A Case against Consistency
We cannot know who first discovered water – but we can know that it wasn’t a fish. A fish cannot gain an objective hold upon the conditions of its life; it cannot gain an external vantage point and reflect upon its own context. Many people in this world are hopelessly fishy.
The problem is a lack of critical reflection, but more than that an inability even to see that one’s own value system warrants being an object of reflection at all. Our confirmation bias weeds out those pesky details which challenge our sacred cows, and we fall into that trap of simply ever fortifying that position we have always known to be true. As we start building our framework of thought, be it political, philosophical or religious, we weigh ideas upon their merit - some are hung upon our framework quite nicely, whilst others are barely given a second look, for they are so at odds with what we ‘know’.

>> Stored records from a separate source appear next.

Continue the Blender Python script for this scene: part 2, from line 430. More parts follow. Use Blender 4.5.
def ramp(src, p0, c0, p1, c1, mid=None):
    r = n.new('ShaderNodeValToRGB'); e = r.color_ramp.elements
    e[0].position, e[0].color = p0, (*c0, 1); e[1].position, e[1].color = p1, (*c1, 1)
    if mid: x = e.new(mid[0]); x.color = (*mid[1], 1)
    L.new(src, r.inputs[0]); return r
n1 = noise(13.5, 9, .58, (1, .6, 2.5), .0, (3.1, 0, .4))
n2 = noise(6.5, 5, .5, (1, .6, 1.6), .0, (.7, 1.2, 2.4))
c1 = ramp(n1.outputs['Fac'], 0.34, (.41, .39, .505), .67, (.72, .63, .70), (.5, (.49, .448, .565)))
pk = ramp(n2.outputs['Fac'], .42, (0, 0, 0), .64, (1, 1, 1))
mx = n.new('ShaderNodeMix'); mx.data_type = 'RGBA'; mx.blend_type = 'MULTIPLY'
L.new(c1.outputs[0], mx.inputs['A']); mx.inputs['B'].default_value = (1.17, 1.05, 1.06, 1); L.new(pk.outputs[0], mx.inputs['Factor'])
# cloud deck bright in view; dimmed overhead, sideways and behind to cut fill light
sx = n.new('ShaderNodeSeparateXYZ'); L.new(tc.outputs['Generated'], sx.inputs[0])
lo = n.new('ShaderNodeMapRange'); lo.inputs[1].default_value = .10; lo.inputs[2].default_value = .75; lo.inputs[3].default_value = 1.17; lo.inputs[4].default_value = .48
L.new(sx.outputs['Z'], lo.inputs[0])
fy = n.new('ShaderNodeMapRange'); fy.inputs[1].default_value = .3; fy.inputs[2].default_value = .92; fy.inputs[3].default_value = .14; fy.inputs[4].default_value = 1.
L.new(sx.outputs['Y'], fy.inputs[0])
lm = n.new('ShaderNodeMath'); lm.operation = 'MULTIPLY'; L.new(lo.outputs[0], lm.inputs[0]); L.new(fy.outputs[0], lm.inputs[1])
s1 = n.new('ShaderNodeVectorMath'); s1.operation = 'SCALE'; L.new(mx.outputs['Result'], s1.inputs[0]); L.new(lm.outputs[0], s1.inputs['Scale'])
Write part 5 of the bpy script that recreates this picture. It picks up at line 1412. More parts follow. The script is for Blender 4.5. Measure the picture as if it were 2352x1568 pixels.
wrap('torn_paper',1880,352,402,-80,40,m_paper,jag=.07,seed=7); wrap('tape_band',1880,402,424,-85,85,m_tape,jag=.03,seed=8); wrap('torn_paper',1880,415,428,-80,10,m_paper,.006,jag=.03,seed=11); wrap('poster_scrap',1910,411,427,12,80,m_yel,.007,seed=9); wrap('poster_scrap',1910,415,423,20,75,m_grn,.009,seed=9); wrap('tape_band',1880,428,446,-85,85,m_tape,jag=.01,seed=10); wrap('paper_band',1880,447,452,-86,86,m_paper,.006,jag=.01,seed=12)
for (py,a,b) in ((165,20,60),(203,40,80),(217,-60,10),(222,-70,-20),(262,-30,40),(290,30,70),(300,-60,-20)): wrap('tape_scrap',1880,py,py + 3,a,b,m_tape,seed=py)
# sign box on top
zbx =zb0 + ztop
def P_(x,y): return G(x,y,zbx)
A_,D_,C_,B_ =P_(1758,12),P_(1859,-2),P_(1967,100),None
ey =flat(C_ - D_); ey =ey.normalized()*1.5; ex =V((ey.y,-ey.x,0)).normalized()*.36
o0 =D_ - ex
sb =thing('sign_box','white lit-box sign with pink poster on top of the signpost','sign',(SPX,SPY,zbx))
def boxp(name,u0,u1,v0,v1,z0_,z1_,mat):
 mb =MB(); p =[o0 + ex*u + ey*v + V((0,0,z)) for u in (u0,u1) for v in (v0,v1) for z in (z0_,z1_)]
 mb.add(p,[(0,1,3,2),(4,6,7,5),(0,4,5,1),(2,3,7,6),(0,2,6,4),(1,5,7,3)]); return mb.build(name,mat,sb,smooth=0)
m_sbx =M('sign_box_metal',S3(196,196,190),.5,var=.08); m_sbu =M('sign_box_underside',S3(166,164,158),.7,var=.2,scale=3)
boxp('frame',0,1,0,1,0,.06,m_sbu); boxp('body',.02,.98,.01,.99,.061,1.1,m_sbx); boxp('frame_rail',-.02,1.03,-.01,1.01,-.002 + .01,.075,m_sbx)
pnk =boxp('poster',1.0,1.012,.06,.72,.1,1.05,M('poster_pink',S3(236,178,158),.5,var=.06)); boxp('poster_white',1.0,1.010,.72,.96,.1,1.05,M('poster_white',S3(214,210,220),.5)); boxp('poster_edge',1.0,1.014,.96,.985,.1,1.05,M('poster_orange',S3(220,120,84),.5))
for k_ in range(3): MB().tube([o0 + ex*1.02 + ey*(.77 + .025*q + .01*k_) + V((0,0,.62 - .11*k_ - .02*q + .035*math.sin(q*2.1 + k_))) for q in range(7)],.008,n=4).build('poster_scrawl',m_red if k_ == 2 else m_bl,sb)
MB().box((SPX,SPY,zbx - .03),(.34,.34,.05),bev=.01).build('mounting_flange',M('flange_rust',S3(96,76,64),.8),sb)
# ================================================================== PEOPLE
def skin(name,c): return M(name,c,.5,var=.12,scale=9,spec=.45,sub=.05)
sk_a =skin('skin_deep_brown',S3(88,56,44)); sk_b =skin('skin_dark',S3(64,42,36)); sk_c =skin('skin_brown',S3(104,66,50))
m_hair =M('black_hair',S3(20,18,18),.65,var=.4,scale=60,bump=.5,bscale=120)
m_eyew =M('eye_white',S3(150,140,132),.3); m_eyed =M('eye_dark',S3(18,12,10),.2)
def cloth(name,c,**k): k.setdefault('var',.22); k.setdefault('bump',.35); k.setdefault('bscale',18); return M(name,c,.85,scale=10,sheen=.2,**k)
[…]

I hope the problem with this way of doing things is quite self-evident: as time goes on one becomes increasingly blind to ideas that lie outside of one’s conceptual framework. One’s horizons draw in, until all you can see you know, but all you know is so small. ‘The mind will never apprehend the truth of paradox. Only the heart can do that.’ – To live life then, freely and fully, is to accept the necessity of contradiction. This is where true growth is found, not along an ever unfolding continuum, but in the opposites, in the paradoxes, in the discordant currents that pull us this way and that.
Alas, we cannot be neutral arbitrators of ideas, but we can mitigate against our own biases by holding ideas gently – always being ready to lay them aside for a time – to fully inhabit an idea one day, and another the next. Ah, to be misunderstood.